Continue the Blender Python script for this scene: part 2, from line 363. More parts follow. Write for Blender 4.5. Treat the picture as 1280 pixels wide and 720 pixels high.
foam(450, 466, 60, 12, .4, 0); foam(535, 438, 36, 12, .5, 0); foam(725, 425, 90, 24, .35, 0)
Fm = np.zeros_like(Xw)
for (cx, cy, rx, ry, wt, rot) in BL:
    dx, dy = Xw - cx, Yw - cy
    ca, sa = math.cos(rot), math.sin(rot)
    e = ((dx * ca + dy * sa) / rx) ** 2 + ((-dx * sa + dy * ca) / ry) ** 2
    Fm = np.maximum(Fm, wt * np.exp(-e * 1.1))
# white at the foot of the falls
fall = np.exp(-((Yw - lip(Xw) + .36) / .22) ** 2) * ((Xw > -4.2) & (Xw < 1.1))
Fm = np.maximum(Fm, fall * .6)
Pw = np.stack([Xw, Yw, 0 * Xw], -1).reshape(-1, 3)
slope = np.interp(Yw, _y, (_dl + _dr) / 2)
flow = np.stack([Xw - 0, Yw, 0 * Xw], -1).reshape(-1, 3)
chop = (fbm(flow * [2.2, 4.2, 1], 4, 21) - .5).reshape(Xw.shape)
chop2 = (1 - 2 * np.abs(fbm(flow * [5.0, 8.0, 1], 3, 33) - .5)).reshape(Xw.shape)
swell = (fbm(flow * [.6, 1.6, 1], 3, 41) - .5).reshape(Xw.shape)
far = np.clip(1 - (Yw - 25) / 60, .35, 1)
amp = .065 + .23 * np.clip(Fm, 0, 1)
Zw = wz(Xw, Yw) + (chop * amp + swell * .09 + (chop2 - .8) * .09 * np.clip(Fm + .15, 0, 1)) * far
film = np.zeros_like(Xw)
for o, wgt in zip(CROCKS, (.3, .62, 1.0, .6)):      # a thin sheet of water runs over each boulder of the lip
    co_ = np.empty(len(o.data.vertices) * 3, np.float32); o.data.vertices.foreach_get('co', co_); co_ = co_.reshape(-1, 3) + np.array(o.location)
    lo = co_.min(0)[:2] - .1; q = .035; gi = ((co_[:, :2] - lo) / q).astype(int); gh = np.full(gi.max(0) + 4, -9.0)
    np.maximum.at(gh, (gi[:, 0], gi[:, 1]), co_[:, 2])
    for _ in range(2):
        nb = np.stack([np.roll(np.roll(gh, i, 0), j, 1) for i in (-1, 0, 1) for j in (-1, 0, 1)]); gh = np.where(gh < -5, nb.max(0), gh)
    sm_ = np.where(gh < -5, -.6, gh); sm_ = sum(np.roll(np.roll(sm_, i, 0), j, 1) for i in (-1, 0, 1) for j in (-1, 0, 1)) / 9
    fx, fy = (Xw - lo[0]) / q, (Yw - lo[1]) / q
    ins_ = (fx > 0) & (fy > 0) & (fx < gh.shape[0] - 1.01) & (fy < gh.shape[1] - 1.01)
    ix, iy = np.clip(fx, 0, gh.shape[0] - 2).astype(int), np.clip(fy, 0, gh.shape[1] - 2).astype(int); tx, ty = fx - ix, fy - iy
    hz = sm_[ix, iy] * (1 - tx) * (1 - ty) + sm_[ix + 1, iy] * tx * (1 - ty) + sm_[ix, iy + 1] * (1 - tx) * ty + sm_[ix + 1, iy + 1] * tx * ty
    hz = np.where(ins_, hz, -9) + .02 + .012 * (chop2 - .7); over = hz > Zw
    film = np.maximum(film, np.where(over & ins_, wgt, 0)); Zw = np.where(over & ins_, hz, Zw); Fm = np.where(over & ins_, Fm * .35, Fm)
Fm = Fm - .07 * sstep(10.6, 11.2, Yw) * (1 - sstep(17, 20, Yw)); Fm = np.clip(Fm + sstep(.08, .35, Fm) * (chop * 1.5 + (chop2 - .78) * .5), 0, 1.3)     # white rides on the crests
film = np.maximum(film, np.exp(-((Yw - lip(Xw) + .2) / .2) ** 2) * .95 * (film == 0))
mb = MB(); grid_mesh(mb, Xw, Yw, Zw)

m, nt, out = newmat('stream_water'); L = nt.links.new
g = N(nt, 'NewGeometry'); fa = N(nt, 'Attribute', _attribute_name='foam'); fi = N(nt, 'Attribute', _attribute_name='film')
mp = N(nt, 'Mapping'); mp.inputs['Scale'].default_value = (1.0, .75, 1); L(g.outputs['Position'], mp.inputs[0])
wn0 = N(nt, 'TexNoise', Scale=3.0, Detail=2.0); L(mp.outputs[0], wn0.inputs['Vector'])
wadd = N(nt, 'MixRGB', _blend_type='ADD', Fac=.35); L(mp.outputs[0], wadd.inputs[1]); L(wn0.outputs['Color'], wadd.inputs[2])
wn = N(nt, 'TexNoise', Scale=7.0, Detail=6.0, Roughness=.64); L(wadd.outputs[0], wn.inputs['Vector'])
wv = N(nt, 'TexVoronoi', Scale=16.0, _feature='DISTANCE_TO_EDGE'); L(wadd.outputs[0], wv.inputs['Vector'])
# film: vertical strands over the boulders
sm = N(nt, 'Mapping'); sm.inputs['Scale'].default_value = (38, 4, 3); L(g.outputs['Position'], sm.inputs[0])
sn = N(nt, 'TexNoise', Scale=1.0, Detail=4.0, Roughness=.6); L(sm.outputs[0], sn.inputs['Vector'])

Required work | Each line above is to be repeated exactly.

Task solution |
Continue the Blender Python script for this scene: part 2, from line 363. More parts follow. Write for Blender 4.5. Treat the picture as 1280 pixels wide and 720 pixels high.
foam(450, 466, 60, 12, .4, 0); foam(535, 438, 36, 12, .5, 0); foam(725, 425, 90, 24, .35, 0)
Fm = np.zeros_like(Xw)
for (cx, cy, rx, ry, wt, rot) in BL:
    dx, dy = Xw - cx, Yw - cy
    ca, sa = math.cos(rot), math.sin(rot)
    e = ((dx * ca + dy * sa) / rx) ** 2 + ((-dx * sa + dy * ca) / ry) ** 2
    Fm = np.maximum(Fm, wt * np.exp(-e * 1.1))
# white at the foot of the falls
fall = np.exp(-((Yw - lip(Xw) + .36) / .22) ** 2) * ((Xw > -4.2) & (Xw < 1.1))
Fm = np.maximum(Fm, fall * .6)
Pw = np.stack([Xw, Yw, 0 * Xw], -1).reshape(-1, 3)
slope = np.interp(Yw, _y, (_dl + _dr) / 2)
flow = np.stack([Xw - 0, Yw, 0 * Xw], -1).reshape(-1, 3)
chop = (fbm(flow * [2.2, 4.2, 1], 4, 21) - .5).reshape(Xw.shape)
chop2 = (1 - 2 * np.abs(fbm(flow * [5.0, 8.0, 1], 3, 33) - .5)).reshape(Xw.shape)
swell = (fbm(flow * [.6, 1.6, 1], 3, 41) - .5).reshape(Xw.shape)
far = np.clip(1 - (Yw - 25) / 60, .35, 1)
amp = .065 + .23 * np.clip(Fm, 0, 1)
Zw = wz(Xw, Yw) + (chop * amp + swell * .09 + (chop2 - .8) * .09 * np.clip(Fm + .15, 0, 1)) * far
film = np.zeros_like(Xw)
for o, wgt in zip(CROCKS, (.3, .62, 1.0, .6)):      # a thin sheet of water runs over each boulder of the lip
    co_ = np.empty(len(o.data.vertices) * 3, np.float32); o.data.vertices.foreach_get('co', co_); co_ = co_.reshape(-1, 3) + np.array(o.location)
    lo = co_.min(0)[:2] - .1; q = .035; gi = ((co_[:, :2] - lo) / q).astype(int); gh = np.full(gi.max(0) + 4, -9.0)
    np.maximum.at(gh, (gi[:, 0], gi[:, 1]), co_[:, 2])
    for _ in range(2):
        nb = np.stack([np.roll(np.roll(gh, i, 0), j, 1) for i in (-1, 0, 1) for j in (-1, 0, 1)]); gh = np.where(gh < -5, nb.max(0), gh)
    sm_ = np.where(gh < -5, -.6, gh); sm_ = sum(np.roll(np.roll(sm_, i, 0), j, 1) for i in (-1, 0, 1) for j in (-1, 0, 1)) / 9
    fx, fy = (Xw - lo[0]) / q, (Yw - lo[1]) / q
    ins_ = (fx > 0) & (fy > 0) & (fx < gh.shape[0] - 1.01) & (fy < gh.shape[1] - 1.01)
    ix, iy = np.clip(fx, 0, gh.shape[0] - 2).astype(int), np.clip(fy, 0, gh.shape[1] - 2).astype(int); tx, ty = fx - ix, fy - iy
    hz = sm_[ix, iy] * (1 - tx) * (1 - ty) + sm_[ix + 1, iy] * tx * (1 - ty) + sm_[ix, iy + 1] * (1 - tx) * ty + sm_[ix + 1, iy + 1] * tx * ty
    hz = np.where(ins_, hz, -9) + .02 + .012 * (chop2 - .7); over = hz > Zw
    film = np.maximum(film, np.where(over & ins_, wgt, 0)); Zw = np.where(over & ins_, hz, Zw); Fm = np.where(over & ins_, Fm * .35, Fm)
Fm = Fm - .07 * sstep(10.6, 11.2, Yw) * (1 - sstep(17, 20, Yw)); Fm = np.clip(Fm + sstep(.08, .35, Fm) * (chop * 1.5 + (chop2 - .78) * .5), 0, 1.3)     # white rides on the crests
film = np.maximum(film, np.exp(-((Yw - lip(Xw) + .2) / .2) ** 2) * .95 * (film == 0))
mb = MB(); grid_mesh(mb, Xw, Yw, Zw)

m, nt, out = newmat('stream_water'); L = nt.links.new
g = N(nt, 'NewGeometry'); fa = N(nt, 'Attribute', _attribute_name='foam'); fi = N(nt, 'Attribute', _attribute_name='film')
mp = N(nt, 'Mapping'); mp.inputs['Scale'].default_value = (1.0, .75, 1); L(g.outputs['Position'], mp.inputs[0])
wn0 = N(nt, 'TexNoise', Scale=3.0, Detail=2.0); L(mp.outputs[0], wn0.inputs['Vector'])
wadd = N(nt, 'MixRGB', _blend_type='ADD', Fac=.35); L(mp.outputs[0], wadd.inputs[1]); L(wn0.outputs['Color'], wadd.inputs[2])
wn = N(nt, 'TexNoise', Scale=7.0, Detail=6.0, Roughness=.64); L(wadd.outputs[0], wn.inputs['Vector'])
wv = N(nt, 'TexVoronoi', Scale=16.0, _feature='DISTANCE_TO_EDGE'); L(wadd.outputs[0], wv.inputs['Vector'])
# film: vertical strands over the boulders
sm = N(nt, 'Mapping'); sm.inputs['Scale'].default_value = (38, 4, 3); L(g.outputs['Position'], sm.inputs[0])
sn = N(nt, 'TexNoise', Scale=1.0, Detail=4.0, Roughness=.6); L(sm.outputs[0], sn.inputs['Vector'])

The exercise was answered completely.